Is there an alternative to open pit gold mining to develop the area? Sure there is! But the underground mining alternative, with great potential for reducing air and noise pollution from blasting activities, is considered too expensive by the company without giving any details in the EIA.  On the other hand, the plan of the re-elected mayor envisions development for the region without mining, focusing rather on a sustainable development path that goes beyond 9 years of extraction leaving near to eternal pollution behind.

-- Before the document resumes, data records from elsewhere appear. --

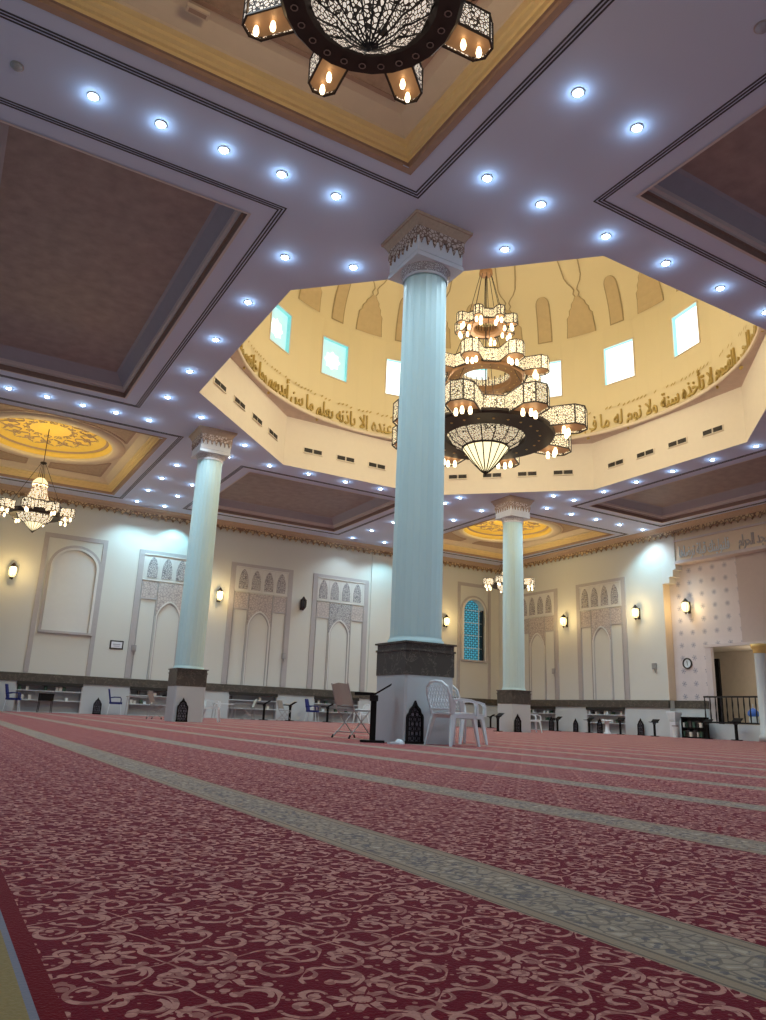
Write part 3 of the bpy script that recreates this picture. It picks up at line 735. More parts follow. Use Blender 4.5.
# return with its warm light painted in as beige, and stepped corbels
qc = MB(); rbox(qc, RWf, RE-.02, RE, 1.4, 6.1, 0, D); qc.build('return_panel', 'beige', wall_q)
for (a, b, z) in ((20.55, 20.9, 6.08), (20.35, 20.55, 6.32), (20.2, 20.35, 6.6)):
    k = MB(); rbox(k, RWf, a, b, z, 8.2, 0, D); k.build('corbel', 'wallw', wall_q)
fz = MB(); rbox(fz, RWf, 12.3, 20.2, 6.86, 8.2, -.04, D); fz.build('frieze_beam', 'beige', wall_q)
fm = MB()
for z, d in ((6.80, .06), (6.86, .03), (7.72, .05)): rbox(fm, RWf, 12.3, 20.2, z, z+.07, d, D)
fm.build('frieze_molding', 'cream', wall_q)
def ffn(t, yy, d): return (WX_+.03-d, 20.0-2.3*t, 7.06+yy*.62)
letters(shape('فلنولينك قبلة ترضاها'), ffn, 'calligraphy', 'white', wall_q, bold=.01)
def ffn2(t, yy, d): return (WX_+.03-d, 17.3-3.6*t, 7.06+yy*.6)
letters(shape('فول وجهك شطر المسجد الحرام'), ffn2, 'calligraphy', 'strip', wall_q, bold=.01)
# balcony room behind the rail
rm = MB(); rbox(rm, RWf, 12.3, 21, 0, 3.7, -2.6, -2.7); rbox(rm, RWf, 20.9, 21.0, 0, 3.7, D, -2.7); rbox(rm, RWf, 12.3, 21, 3.44, 3.54, D-.1, -2.7)
rm.build('inner_room', 'roomtile', wall_q)
add_light_later = (WX_+1.6, 17.6, 2.9)
pl = MB(); rbox(pl, RWf, 16.4, 19.35, 0, .55, -.02, -.41); rbox(pl, RWf, 16.4, 20.8, 0, .55, -.51, -2.6); pl.build('platform', 'dadow', wall_q)
lj = MB(); rbox(lj, RWf, 19.1, 19.35, .55, 3.44, D+.06, D-.1); rbox(lj, RWf, 16.3, 19.4, 3.42, 3.52, D+.08, D-.1); lj.build('opening_frame', 'cream', wall_q)
lp = MB(); rbox(lp, RWf, 19.25, 19.47, .55, 3.03, -.95, -1.05); struct(lp.build('door_1', 'blackw'))

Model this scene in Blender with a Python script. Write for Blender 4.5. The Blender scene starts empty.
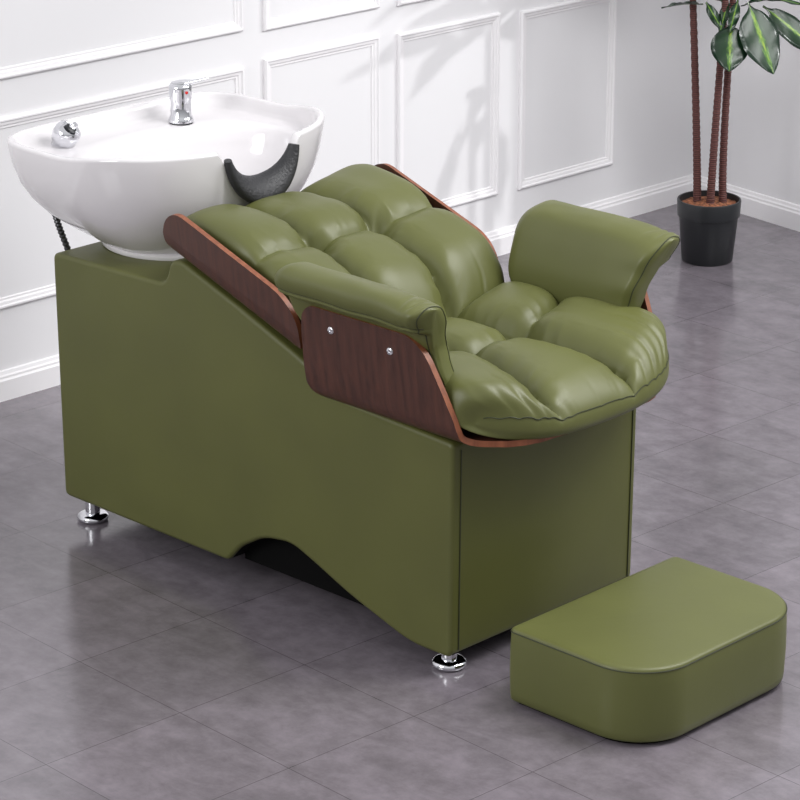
import bpy, bmesh, math, random
from mathutils import Vector, Matrix, noise
random.seed(7)
PI = math.pi
sc = bpy.context.scene
COL = sc.collection

# ------------------------------------------------------------------ helpers
def lin(c):
    return tuple((x/255/12.92 if x/255 <= .04045 else ((x/255+.055)/1.055)**2.4) for x in c) + (1,)

def obj(name, bm, mats, parent=None, smooth=True, weld=0):
    if weld:
        bmesh.ops.remove_doubles(bm, verts=bm.verts, dist=weld)
    bmesh.ops.recalc_face_normals(bm, faces=bm.faces)
    me = bpy.data.meshes.new(name)
    bm.to_mesh(me); bm.free()
    if not isinstance(mats, (list, tuple)): mats = [mats]
    for m in mats: me.materials.append(m)
    if smooth:
        for p in me.polygons: p.use_smooth = True
        me.set_sharp_from_angle(angle=math.radians(50))
    o = bpy.data.objects.new(name, me); COL.objects.link(o)
    if parent is not None:
        o.parent = parent
        w = parent
        off = Vector((0, 0, 0))
        while w: off += w.location; w = w.parent
        for v in me.vertices: v.co -= off
    return o

def thing(name, label, cat, loc=(0, 0, 0), group=None):
    o = bpy.data.objects.new(name, None); COL.objects.link(o)
    o.location = loc; o.empty_display_size = .1
    o['label'] = label; o['category'] = cat
    if group: o['group'] = group
    return o

def struct(name, bm, mats, smooth=False):
    o = obj(name, bm, mats, None, smooth); o['kind'] = 'structure'; return o

def box(bm, lo, hi, mi=0):
    vs = [bm.verts.new((x, y, z)) for x in (lo[0], hi[0]) for y in (lo[1], hi[1]) for z in (lo[2], hi[2])]
    for f in ((0, 1, 3, 2), (4, 6, 7, 5), (0, 4, 5, 1), (2, 3, 7, 6), (0, 2, 6, 4), (1, 5, 7, 3)):
        bm.faces.new([vs[i] for i in f]).material_index = mi

def grid(bm, rows, close_u=False, close_v=False, mi=0):
    V = [[bm.verts.new(p) for p in r] for r in rows]
    n, m = len(V), len(V[0])
    for i in range(n if close_u else n-1):
        for j in range(m if close_v else m-1):
            a, b, c, d = V[i][j], V[(i+1) % n][j], V[(i+1) % n][(j+1) % m], V[i][(j+1) % m]
            try: bm.faces.new((a, b, c, d)).material_index = mi
            except ValueError: pass
    return V

def cap(bm, ring, mi=0):
    try: bm.faces.new(ring).material_index = mi
    except ValueError: pass

def lathe(bm, prof, c=(0, 0, 0), axis=Vector((0, 0, 1)), n=48, mi=0):
    q = Vector((0, 0, 1)).rotation_difference(Vector(axis).normalized())
    rows = []
    for r, z in prof:
        rows.append([Vector(c) + q @ Vector((max(r, 1e-5)*math.cos(2*PI*k/n), max(r, 1e-5)*math.sin(2*PI*k/n), z)) for k in range(n)])
    V = grid(bm, rows, close_v=True, mi=mi)
    cap(bm, V[0], mi); cap(bm, V[-1], mi)

def tube(bm, pts, r, n=8, mi=0, closed=False):
    pts = [Vector(p) for p in pts]
    rows = []; N = None
    m = len(pts)
    for i, p in enumerate(pts):
        a = pts[(i-1) % m] if (closed or i > 0) else p
        b = pts[(i+1) % m] if (closed or i < m-1) else p
        t = (b-a).normalized()
        if N is None:
            N = t.orthogonal().normalized()
        else:
            N = (N - t*N.dot(t)).normalized()
        B = t.cross(N)
        rr = r(i/(m-1)) if callable(r) else r
        rows.append([p + (N*math.cos(2*PI*k/n) + B*math.sin(2*PI*k/n))*rr for k in range(n)])
    V = grid(bm, rows, close_u=closed, close_v=True, mi=mi)
    if not closed:
        cap(bm, V[0], mi); cap(bm, V[-1], mi)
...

More details on this case and on 23 other mining conflicts are in our recently published EJOLT report 7: Mining conflicts around the world: the environmental justice perspective

Other additional information and sources:

1. Pulitzer Centre for Investigative Journalism photo gallery from Krumovgrad and Adatepe: surroundings: http://pulitzercenter.org/reporting/bulgaria-gold-miningtobacco-environment-pollution

2. Pulitzer Centre for Investigative Journalism article on the conflict at Adatepe: http://pulitzercenter.org/reporting/bulgaria-krumovgrad-gold-mining-environment

 3. DPM website: http://www.dundeeprecious.com/

 4. BNT movie “The Gold Mountain” on the conflict at Adatepe:

http://bnt.bg/bg/news/view/75866/ay_v_kadyr_au_14_maj_2012_zlatnata_planina

 5. Krumovgrad Municipal Development Strategy 2007-2013:

http://www.strategy.bg/StrategicDocuments/View.aspx?lang=bg-BG&Id=174

 6. Articles from Namibian newspapers on health and environmental conflicts at the Tsumeb smelter:

http://www.namibian.com.na/index.php?id=28&tx_ttnews[tt_news]=88515&no_cache=1



[1]            The name of the system employed to assimilate the Muslim population (Roma, Turks, Pomaks and Tatars) in the People’s Republic of Bulgaria). The process began in the early 1970s and continued until the late 1980s. Measures to advance this policy included compulsory changing of Arab-Turkish names to Bulgarian, restrictions in use of native language, and forced limitation of traditional customs and rituals, and the confession of faith.